Guiding philosophies

Probably the largest difference between community and commercial distributions is the philosophies that motivate them. Sometimes, this difference is attributed to the difference between the activist free software and the developer-oriented open source philosophies. And it is true that distributions that contain only free-license software like GNewSense are usually community-based. However, you can find many gradients between the two poles of free software and open source in both types of distros, so this description seems lacking.

Instead, I would characterize members of a community distribution as seeing their involvement as a way of life. Whether they are free software advocates who wish to contribute to user freedom or open source advocates for whom their work methods are a way to improve software quality, members of a community distribution tend to see themselves as working for something larger than themselves.

Much the same attitude can be found in many rank and file members of commercial distributions, even those who are paid to work on them. These days, though, the leaders of commercial distributions are sounding as though they agree with Matthew Aslett, who, using “open source” to refer to free software as well, suggests that:

Open source is a business tactic, not a business model. Open source is not a market in and of itself, nor is it a vertical segment of the market. Open source is a software development and/or distribution model that is enabled by a licensing tactic. It enables new revenue generation strategies.

In other words, those leading commercial distributions do not see what they are doing as transformative, or a revolution in customer-business relations, the way that the signers of The Clue Train Manifesto did in 1999. Rather, it has become a way to save costs or get ahead of the competition. Otherwise, commercial distributions are simply engaging in business as usual.

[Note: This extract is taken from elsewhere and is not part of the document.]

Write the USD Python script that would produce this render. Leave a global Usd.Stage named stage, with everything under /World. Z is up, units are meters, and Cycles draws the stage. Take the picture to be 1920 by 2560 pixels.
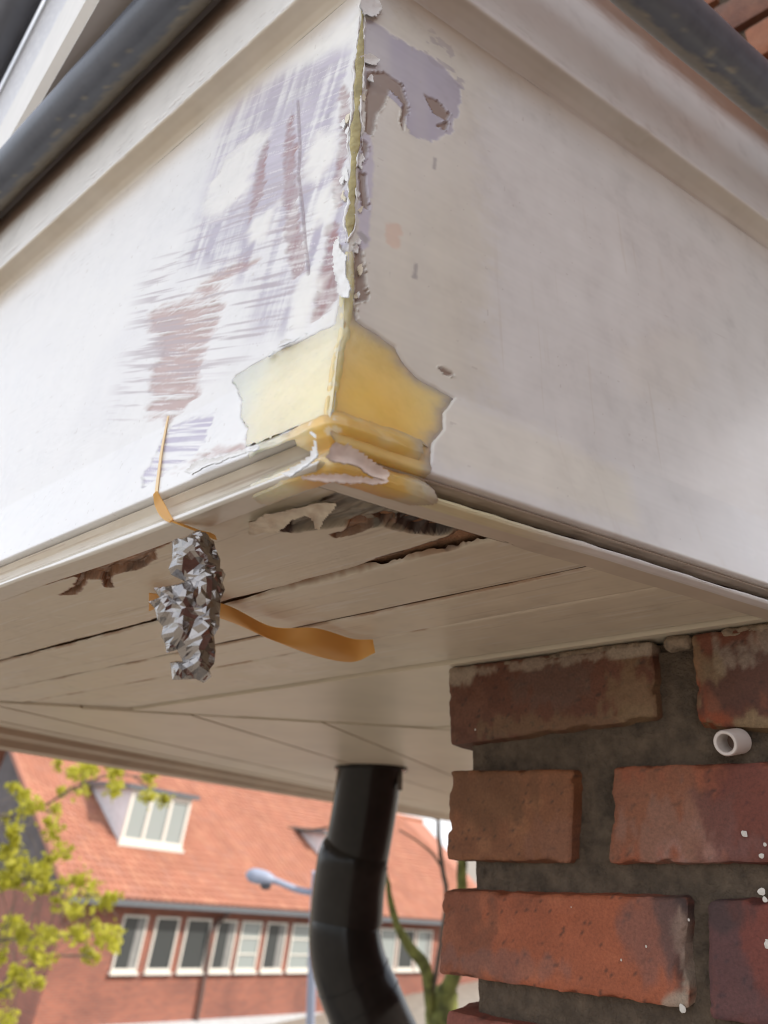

The same cannot be said of the average members of community distributions. So as far as they are concerned with business at all (and many aren’t), they see their efforts as a way to produce better software, or as a more human way of doing business. Above everything else, they see their attitudes and behavior as an alternative. And many of them are eager to promote it as one.

Whether you support or can accept these attitudes may have a larger role in your choice of distributions than anything else because, one way or the other, they will permeate most of your interactions with the distribution.

Going community or commercial

So which is better: a community distribution, or a commercial one?

The question has no simple answer. If you are used to traditional ways of dealing with software — or have to answer to those who are — then working with a commercial distribution is probably easier to handle. With paid support and regular releases, they will probably be a comfortable fit.

The disadvantage of commercial distributions is that you give up some of the advantage of switching to GNU/Linux in the first place. In fact, commercial distributions are counting on you doing so; since they can’t make money selling what is available for free, they depend on selling services and intangibles like reliability.

With free support, community distributions might seem more economical. However, the need to nourish a good relationship and the atmosphere of a town meeting can cost you in extra effort, and require specialized staff if you represent a business. Just as important, the informal atmosphere may be strange and frustrating to you, and hard to explain to anyone to whom you report. Or, possibly, you may find the informality refreshing and engaging.

But whatever your decision, remember that all GNU/Linux distributions are not the same. Which of these alternatives you should choose depends very much on what you are prepared to tolerate.